Thursday, December 29, 2011

2011: A Farewell Letter

It was the year that effectively kicked my ass.

Friends sit around a table and discuss how amazing 2011 was.  They're referencing the Arab Spring, Madison, Occupy, and other amazing grassroots efforts that reignited the spirit of people's victory here and around the world.  I try to bask in the same feeling of solidarity, but my year was decidedly more complicated.

It was early July when C and I officially split, but the months leading up to that point were inwardly tumultuous.  I was intensely focused on my classes and internship, my doula mamas, my writing, and anything else to keep myself distracted from my marriage's imminent demise.  Friends didn't see much of me, and if they did, I was distant and disengaged.

When the walls of your lovely complacent life come crashing down, it's excruciating.  For me, it didn't come as a slow, steady fall but as an all-at-once implosion.  I spent the better part of a week lying in bed either sleeping or wishing I was asleep.  I was taking small fistfuls of Klonopin at regular intervals. Friends came by to force feed me and make sure my cats had food themselves.  I didn't shower.  I didn't go to consults.  I even missed a job interview.

The exact details of the next few weeks are too fuzzy (or just too depressing) to write out here, so I'll skip ahead to early October.

I'm outside in the back yard on a cool evening.  The air feels clearer, as the summer's oppressive humidity is finally gone.  A couple of girlfriends are coming by in a while.  I'm basking in the fact that I have just built my first fire... C always did it before (he's very good at it).  I realize the obvious symbolism here: she who can build her own fire is she who can survive, as such an ability is at the crux of survival.  Somewhere in the past few weeks, survival had become second nature and I was ready to thrive.  I decided later that night (after about a bottle and a half of wine) that I was a fucking fire goddess and was completely in control of everything I wished to be in control over.  I awoke the next morning with a renewed sense of self... once the hangover cleared, of course.

I believe it was somewhere on the LIRR later that month when I realized how long this had needed to happen.  I wasn't in love anymore, and I wasn't sure exactly how long that had been going on.  I was thrilled.  I returned to Greensboro during the heydays of our Occupy encampment, spent some nights cooking and hanging out, and felt alive for the first time in months.

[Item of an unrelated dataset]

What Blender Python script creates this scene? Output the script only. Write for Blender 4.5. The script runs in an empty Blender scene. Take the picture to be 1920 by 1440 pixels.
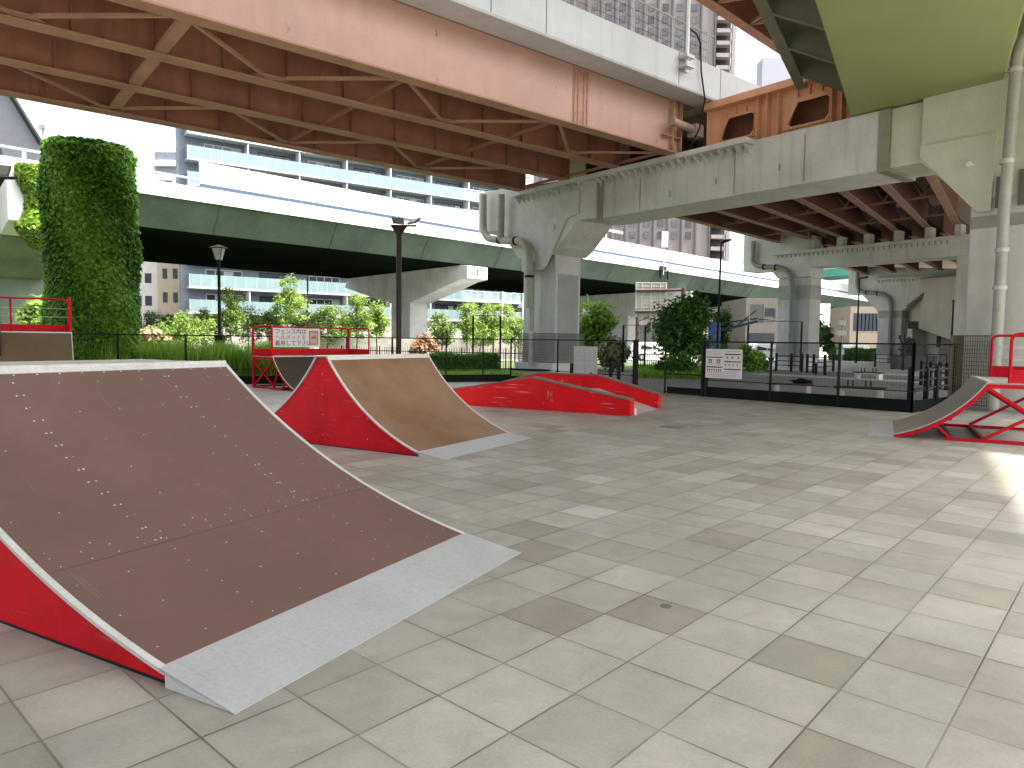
import bpy, math, random
import numpy as np
from mathutils import Vector, Matrix
rad = math.radians
rng = np.random.default_rng(7)
random.seed(7)

# ------------------------------------------------------------------ camera, sky, sun
S = bpy.context.scene
C = S.collection
cam_d = bpy.data.cameras.new('camera')
cam = bpy.data.objects.new('camera', cam_d); C.objects.link(cam)
S.camera = cam
cam_d.sensor_width = 36; cam_d.lens = 36*1320/1920
cam_d.clip_start = 0.05; cam_d.clip_end = 3000
p_, r_ = rad(3.58), rad(0.72)
Rb = Matrix(((1, 0, 0), (0, -math.sin(p_), -math.cos(p_)), (0, math.cos(p_), -math.sin(p_))))
Rr = Matrix(((math.cos(r_), -math.sin(r_), 0), (math.sin(r_), math.cos(r_), 0), (0, 0, 1)))
Rc = (Rr @ Rb)
M3 = Matrix((Rc[0], -Rc[1], -Rc[2])).transposed()
cam.matrix_world = Matrix.Translation((0, 0, 1.6)) @ M3.to_4x4()

SUN_ELEV, SUN_AZ = 61.0, 100.0       # azimuth clockwise from +Y
world = bpy.data.worlds.new('World'); S.world = world; world.use_nodes = True
wn = world.node_tree.nodes; wl = world.node_tree.links
sky = wn.new('ShaderNodeTexSky'); sky.sky_type = 'NISHITA'; sky.sun_disc = False
sky.sun_elevation = rad(SUN_ELEV); sky.sun_rotation = rad(SUN_AZ)
sky.air_density = 1.0; sky.dust_density = 6.0; sky.ozone_density = 1.0
bg = wn['Background']; bg.inputs[1].default_value = 0.15
hs = wn.new('ShaderNodeHueSaturation'); hs.inputs['Saturation'].default_value = 0.4; hs.inputs['Value'].default_value = 1.0
wl.new(sky.outputs[0], hs.inputs['Color']); wl.new(hs.outputs[0], bg.inputs[0])
sl = bpy.data.lights.new('sun', 'SUN'); sl.energy = 3.0; sl.angle = rad(1.5); sl.color = (1, 0.95, 0.87)
sun = bpy.data.objects.new('sun', sl); C.objects.link(sun)
sd = Vector((math.sin(rad(SUN_AZ))*math.cos(rad(SUN_ELEV)), math.cos(rad(SUN_AZ))*math.cos(rad(SUN_ELEV)), math.sin(rad(SUN_ELEV))))
sun.rotation_euler = sd.to_track_quat('Z', 'Y').to_euler()
S.view_settings.view_transform = 'Standard'; S.view_settings.look = 'None'
S.view_settings.exposure = 2.2; S.view_settings.gamma = 1

# ------------------------------------------------------------------ materials
MATS = {}
def mat(key, col, rough=0.7, metal=0.0, var=0.12, scale=1.5, fine=0.05, bump=0.0, streak=0.0, streak_col=(0.1, 0.07, 0.05),
        spec=0.5, coat=0.0, spots=0.0, spot_col=(0.2, 0.08, 0.04), col2=None, scratch=0.0, scratch_col=(0.5, 0.45, 0.42), sdir=(1.2, 55, 1.2), grime=0.0):
    if key in MATS: return MATS[key]
    m = bpy.data.materials.new(key); m.use_nodes = True
    nt = m.node_tree; n = nt.nodes; l = nt.links
    b = n['Principled BSDF']
    b.inputs['Roughness'].default_value = rough; b.inputs['Metallic'].default_value = metal
    b.inputs['Specular IOR Level'].default_value = spec
    b.inputs['Coat Weight'].default_value = coat
    tc = n.new('ShaderNodeTexCoord')
    no = n.new('ShaderNodeTexNoise'); no.inputs['Scale'].default_value = scale; no.inputs['Detail'].default_value = 6
    no.inputs['Roughness'].default_value = 0.65
    l.new(tc.outputs['Object'], no.inputs['Vector'])
    ra = n.new('ShaderNodeValToRGB')
    c2 = col2 if col2 else tuple(c*(1-2*var) for c in col)
    c1 = tuple(min(1, c*(1+var)) for c in col)
    ra.color_ramp.elements[0].position = 0.3; ra.color_ramp.elements[0].color = (*c2, 1)
    ra.color_ramp.elements[1].position = 0.7; ra.color_ramp.elements[1].color = (*c1, 1)
    l.new(no.outputs['Fac'], ra.inputs[0])
    out = ra.outputs[0]
    if fine > 0:
        nf = n.new('ShaderNodeTexNoise'); nf.inputs['Scale'].default_value = 45; nf.inputs['Detail'].default_value = 3
        l.new(tc.outputs['Object'], nf.inputs['Vector'])
        mr = n.new('ShaderNodeMapRange'); mr.inputs[1].default_value = 0.3; mr.inputs[2].default_value = 0.7
        mr.inputs[3].default_value = 1-fine*2; mr.inputs[4].default_value = 1+fine
        l.new(nf.outputs['Fac'], mr.inputs[0])
        mx = n.new('ShaderNodeMix'); mx.data_type = 'RGBA'; mx.blend_type = 'MULTIPLY'; mx.inputs[0].default_value = 1
        l.new(out, mx.inputs[6]); l.new(mr.outputs[0], mx.inputs[7]); out = mx.outputs[2]
    if streak > 0:
        mp = n.new('ShaderNodeMapping'); mp.inputs['Scale'].default_value = (3.2, 3.2, 0.28)
        l.new(tc.outputs['Object'], mp.inputs[0])
        ns = n.new('ShaderNodeTexNoise'); ns.inputs['Scale'].default_value = 1.0; ns.inputs['Detail'].default_value = 5
        l.new(mp.outputs[0], ns.inputs['Vector'])
        mr2 = n.new('ShaderNodeMapRange'); mr2.inputs[1].default_value = 0.52; mr2.inputs[2].default_value = 0.78
        mr2.inputs[4].default_value = streak
        l.new(ns.outputs['Fac'], mr2.inputs[0])
        mx = n.new('ShaderNodeMix'); mx.data_type = 'RGBA'
        l.new(mr2.outputs[0], mx.inputs[0]); l.new(out, mx.inputs[6]); mx.inputs[7].default_value = (*streak_col, 1); out = mx.outputs[2]
    if spots > 0:
        n2 = n.new('ShaderNodeTexNoise'); n2.inputs['Scale'].default_value = 2.3; n2.inputs['Detail'].default_value = 8
        n2.inputs['Roughness'].default_value = 0.75
        mp = n.new('ShaderNodeMapping'); mp.inputs['Scale'].default_value = (1.3, 1.3, 0.55); mp.inputs['Location'].default_value = (3, 7, 1)
        l.new(tc.outputs['Object'], mp.inputs[0]); l.new(mp.outputs[0], n2.inputs['Vector'])
        mr3 = n.new('ShaderNodeMapRange'); mr3.inputs[1].default_value = 0.635; mr3.inputs[2].default_value = 0.68; mr3.inputs[4].default_value = spots
        l.new(n2.outputs['Fac'], mr3.inputs[0])
        mx = n.new('ShaderNodeMix'); mx.data_type = 'RGBA'
        l.new(mr3.outputs[0], mx.inputs[0]); l.new(out, mx.inputs[6]); mx.inputs[7].default_value = (*spot_col, 1); out = mx.outputs[2]
    if grime > 0:
        ng = n.new('ShaderNodeTexNoise'); ng.inputs['Scale'].default_value = 1.7; ng.inputs['Detail'].default_value = 9; ng.inputs['Roughness'].default_value = 0.75; ng.inputs['Distortion'].default_value = 1.2
        l.new(tc.outputs['Object'], ng.inputs['Vector'])
        mg = n.new('ShaderNodeMapRange'); mg.inputs[1].default_value = 0.5; mg.inputs[2].default_value = 0.75; mg.inputs[3].default_value = 1; mg.inputs[4].default_value = 1-grime
        l.new(ng.outputs['Fac'], mg.inputs[0])
        mx = n.new('ShaderNodeMix'); mx.data_type = 'RGBA'; mx.blend_type = 'MULTIPLY'; mx.inputs[0].default_value = 1
        l.new(out, mx.inputs[6]); l.new(mg.outputs[0], mx.inputs[7]); out = mx.outputs[2]
    if scratch > 0:
        for kk, (rz_, lo_) in enumerate(((0.0, 0.68), (0.35, 0.72), (-0.6, 0.74))):
            mp = n.new('ShaderNodeMapping'); mp.inputs['Scale'].default_value = sdir; mp.inputs['Rotation'].default_value = (0, 0, rz_); mp.inputs['Location'].default_value = (kk*3.1, kk*1.7, 0)
            l.new(tc.outputs['Object'], mp.inputs[0])
            ns = n.new('ShaderNodeTexNoise'); ns.inputs['Scale'].default_value = 1.0; ns.inputs['Detail'].default_value = 2
            l.new(mp.outputs[0], ns.inputs['Vector'])
            mr5 = n.new('ShaderNodeMapRange'); mr5.inputs[1].default_value = lo_; mr5.inputs[2].default_value = lo_+0.06; mr5.inputs[4].default_value = scratch
            l.new(ns.outputs['Fac'], mr5.inputs[0])
            mx = n.new('ShaderNodeMix'); mx.data_type = 'RGBA'
            l.new(mr5.outputs[0], mx.inputs[0]); l.new(out, mx.inputs[6]); mx.inputs[7].default_value = (*scratch_col, 1); out = mx.outputs[2]
    l.new(out, b.inputs['Base Color'])
    # gentle roughness variation
    mr4 = n.new('ShaderNodeMapRange'); mr4.inputs[3].default_value = max(0.05, rough-0.1); mr4.inputs[4].default_value = min(1, rough+0.1)
    l.new(no.outputs['Fac'], mr4.inputs[0]); l.new(mr4.outputs[0], b.inputs['Roughness'])
    if bump > 0:
        bp = n.new('ShaderNodeBump'); bp.inputs['Strength'].default_value = bump; bp.inputs['Distance'].default_value = 0.02
        nb = n.new('ShaderNodeTexNoise'); nb.inputs['Scale'].default_value = 25; nb.inputs['Detail'].default_value = 5
        l.new(tc.outputs['Object'], nb.inputs['Vector']); l.new(nb.outputs['Fac'], bp.inputs['Height'])
        l.new(bp.outputs[0], b.inputs['Normal'])
    MATS[key] = m
    return m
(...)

The month that followed was nothing if not interesting, as I decided I needed to put out all my fires with gasoline and basically explode into a brilliant display of pure energy.  Thankfully my near-daily yoga practice kept me grounded in stillness when stillness was needed (see the many previous posts on the matter).  I have only my dearest friends and comrades to thank for the constant support and ongoing love during this time... the life of a ball of pure energy is nothing if not ridiculous.  Energy does dumb shit... let me rephrase, it lives on stupidity and bad choices.  There were more than a couple of mornings when I didn't exactly recall driving home from wherever I'd been the previous night.  I can only thank the universe for delivering me home safely so that I could live to see my current lovely existence.

I'm being purposefully vague here, as I'm not a huge fan of putting every ounce of my personal life onto a public space, but suffice to say I am happier than I have been in maybe years. The months of November and December have been phenomenal.  I haven't thrown caution to the wind, believe me on that, but when something beautiful rises from the ashes of your life's most profound implosion, you can't not feel like the luckiest person on the planet.

Divorce is something people pity, something you're supposed to come away from with regrets and anger.  But I maintain neither regret nor anger at the way my marriage ended.  2011 was complicated.  It was the year the relationship I have maintained for my entire adult life ended, abruptly at that, leaving in its wake a whole host of anxiety and pain.  It was the single most excruciating experience either of us could have endured.  But the gaping wound is fast on the mend, and I'm looking forward into 2012 with a renewed sense of hope, a new outlook on myself and on love in general.

That being said, there is a very good chance that I will look back on 2011 as the best fucking year of my life.